» TASK TO CARRY OUT
Locate the lines of the listing below that hold "scene", then copy each of them.

» RAW DATA
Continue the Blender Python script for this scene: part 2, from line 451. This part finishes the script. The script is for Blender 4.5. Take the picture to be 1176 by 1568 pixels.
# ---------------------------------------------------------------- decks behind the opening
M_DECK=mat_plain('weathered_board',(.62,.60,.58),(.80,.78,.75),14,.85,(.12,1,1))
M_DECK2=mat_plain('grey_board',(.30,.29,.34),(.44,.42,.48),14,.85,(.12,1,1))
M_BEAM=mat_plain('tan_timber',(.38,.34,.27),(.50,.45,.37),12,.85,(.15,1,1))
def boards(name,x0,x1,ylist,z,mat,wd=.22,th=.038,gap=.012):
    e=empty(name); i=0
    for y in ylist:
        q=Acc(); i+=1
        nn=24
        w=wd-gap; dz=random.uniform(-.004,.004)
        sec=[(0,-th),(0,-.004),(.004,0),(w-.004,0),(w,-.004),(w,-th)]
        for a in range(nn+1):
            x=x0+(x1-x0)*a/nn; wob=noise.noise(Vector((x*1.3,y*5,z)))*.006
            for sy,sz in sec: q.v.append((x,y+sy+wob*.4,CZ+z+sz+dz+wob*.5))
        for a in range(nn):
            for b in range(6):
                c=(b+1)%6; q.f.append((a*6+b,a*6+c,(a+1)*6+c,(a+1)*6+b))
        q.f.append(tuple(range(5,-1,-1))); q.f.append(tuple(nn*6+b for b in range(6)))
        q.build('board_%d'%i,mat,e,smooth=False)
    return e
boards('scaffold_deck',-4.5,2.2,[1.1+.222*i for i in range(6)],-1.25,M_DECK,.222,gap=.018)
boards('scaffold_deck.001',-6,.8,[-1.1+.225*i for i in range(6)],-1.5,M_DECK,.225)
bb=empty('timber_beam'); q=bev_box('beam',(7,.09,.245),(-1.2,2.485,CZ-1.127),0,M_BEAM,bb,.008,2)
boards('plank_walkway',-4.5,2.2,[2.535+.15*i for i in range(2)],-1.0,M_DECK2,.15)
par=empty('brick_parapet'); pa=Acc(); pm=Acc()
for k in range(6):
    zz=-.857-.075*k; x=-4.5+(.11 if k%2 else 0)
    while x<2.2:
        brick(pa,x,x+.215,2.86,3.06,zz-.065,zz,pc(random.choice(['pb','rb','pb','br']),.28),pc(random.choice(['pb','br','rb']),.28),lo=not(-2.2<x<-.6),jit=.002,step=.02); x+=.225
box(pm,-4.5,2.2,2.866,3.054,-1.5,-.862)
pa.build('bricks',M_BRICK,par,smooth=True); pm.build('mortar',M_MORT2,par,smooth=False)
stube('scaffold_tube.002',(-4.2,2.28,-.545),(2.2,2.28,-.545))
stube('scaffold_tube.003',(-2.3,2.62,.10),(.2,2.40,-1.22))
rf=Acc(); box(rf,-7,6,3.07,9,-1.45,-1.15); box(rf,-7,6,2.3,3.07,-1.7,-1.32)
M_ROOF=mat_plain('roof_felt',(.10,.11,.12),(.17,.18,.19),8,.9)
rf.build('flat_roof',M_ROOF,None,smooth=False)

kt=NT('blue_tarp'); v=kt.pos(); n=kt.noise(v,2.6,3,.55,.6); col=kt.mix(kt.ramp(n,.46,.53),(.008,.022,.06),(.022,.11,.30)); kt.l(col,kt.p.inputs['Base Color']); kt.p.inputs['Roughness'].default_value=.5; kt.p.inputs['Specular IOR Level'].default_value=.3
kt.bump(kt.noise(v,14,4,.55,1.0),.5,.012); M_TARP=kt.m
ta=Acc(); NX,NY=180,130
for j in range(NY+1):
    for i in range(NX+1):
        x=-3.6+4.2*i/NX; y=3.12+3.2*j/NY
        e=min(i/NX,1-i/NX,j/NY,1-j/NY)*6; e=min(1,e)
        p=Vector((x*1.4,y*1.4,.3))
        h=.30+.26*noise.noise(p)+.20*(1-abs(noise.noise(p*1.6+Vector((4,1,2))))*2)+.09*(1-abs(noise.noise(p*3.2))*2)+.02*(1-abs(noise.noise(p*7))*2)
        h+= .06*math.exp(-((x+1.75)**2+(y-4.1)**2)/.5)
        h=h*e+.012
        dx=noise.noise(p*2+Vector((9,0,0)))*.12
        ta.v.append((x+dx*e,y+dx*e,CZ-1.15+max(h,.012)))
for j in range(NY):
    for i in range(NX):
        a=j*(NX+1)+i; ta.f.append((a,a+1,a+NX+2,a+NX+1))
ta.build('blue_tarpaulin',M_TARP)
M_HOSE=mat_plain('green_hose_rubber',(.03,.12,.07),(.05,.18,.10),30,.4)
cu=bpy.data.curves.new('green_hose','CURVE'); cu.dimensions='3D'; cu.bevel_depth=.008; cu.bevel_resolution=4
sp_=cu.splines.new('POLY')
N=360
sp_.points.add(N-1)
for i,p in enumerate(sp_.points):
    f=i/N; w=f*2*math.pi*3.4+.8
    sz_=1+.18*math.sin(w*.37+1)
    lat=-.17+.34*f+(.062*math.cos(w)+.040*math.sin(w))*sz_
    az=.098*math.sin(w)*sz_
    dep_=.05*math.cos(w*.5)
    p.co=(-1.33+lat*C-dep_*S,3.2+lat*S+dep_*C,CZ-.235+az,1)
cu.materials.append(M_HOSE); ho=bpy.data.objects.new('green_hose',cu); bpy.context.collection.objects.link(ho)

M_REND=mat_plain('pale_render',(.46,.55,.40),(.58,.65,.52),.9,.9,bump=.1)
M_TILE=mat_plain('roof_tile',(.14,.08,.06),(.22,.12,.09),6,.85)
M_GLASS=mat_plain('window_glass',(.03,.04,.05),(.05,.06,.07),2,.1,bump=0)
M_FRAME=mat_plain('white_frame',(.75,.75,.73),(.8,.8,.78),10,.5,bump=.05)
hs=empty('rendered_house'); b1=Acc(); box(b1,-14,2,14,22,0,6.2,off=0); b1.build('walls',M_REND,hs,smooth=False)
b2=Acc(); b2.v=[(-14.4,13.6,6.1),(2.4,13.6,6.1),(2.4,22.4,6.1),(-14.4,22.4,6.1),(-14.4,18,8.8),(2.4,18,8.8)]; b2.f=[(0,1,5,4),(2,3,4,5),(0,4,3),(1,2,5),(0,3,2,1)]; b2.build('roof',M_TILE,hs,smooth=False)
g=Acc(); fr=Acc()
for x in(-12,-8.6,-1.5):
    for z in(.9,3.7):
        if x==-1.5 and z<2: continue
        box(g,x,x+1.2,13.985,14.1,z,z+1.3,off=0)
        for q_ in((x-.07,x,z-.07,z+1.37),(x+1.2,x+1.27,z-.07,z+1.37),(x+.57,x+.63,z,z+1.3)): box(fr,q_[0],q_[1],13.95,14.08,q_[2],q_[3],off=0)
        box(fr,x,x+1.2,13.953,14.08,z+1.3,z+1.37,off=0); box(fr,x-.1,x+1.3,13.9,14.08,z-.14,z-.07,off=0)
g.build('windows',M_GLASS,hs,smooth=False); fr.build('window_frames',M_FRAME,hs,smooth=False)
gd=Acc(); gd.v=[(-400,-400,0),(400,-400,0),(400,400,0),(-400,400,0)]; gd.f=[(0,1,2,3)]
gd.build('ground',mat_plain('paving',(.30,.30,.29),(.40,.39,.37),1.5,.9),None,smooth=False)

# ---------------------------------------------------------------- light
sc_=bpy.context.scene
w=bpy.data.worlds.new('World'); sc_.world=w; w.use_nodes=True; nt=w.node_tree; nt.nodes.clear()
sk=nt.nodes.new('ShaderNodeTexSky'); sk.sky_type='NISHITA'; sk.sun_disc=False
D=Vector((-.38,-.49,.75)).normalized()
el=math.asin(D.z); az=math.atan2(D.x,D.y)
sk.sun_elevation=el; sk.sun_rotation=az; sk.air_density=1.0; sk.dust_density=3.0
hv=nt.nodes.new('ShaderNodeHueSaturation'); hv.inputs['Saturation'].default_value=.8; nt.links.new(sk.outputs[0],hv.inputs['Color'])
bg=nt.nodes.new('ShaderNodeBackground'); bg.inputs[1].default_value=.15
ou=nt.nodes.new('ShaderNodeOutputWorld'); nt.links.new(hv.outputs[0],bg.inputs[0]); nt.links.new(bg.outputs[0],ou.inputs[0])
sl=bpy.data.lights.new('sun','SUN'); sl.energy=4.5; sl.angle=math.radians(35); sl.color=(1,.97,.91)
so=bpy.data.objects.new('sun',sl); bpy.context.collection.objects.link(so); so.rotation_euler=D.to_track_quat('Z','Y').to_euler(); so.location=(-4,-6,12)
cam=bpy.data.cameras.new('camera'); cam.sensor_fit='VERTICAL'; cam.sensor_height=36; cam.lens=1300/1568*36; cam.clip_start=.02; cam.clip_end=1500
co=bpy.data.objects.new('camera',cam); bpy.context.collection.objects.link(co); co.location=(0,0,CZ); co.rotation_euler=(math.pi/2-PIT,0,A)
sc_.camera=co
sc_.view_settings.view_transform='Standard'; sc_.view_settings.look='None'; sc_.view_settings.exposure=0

» OUTPUT
Continue the Blender Python script for this scene: part 2, from line 451. This part finishes the script. The script is for Blender 4.5. Take the picture to be 1176 by 1568 pixels.
sc_=bpy.context.scene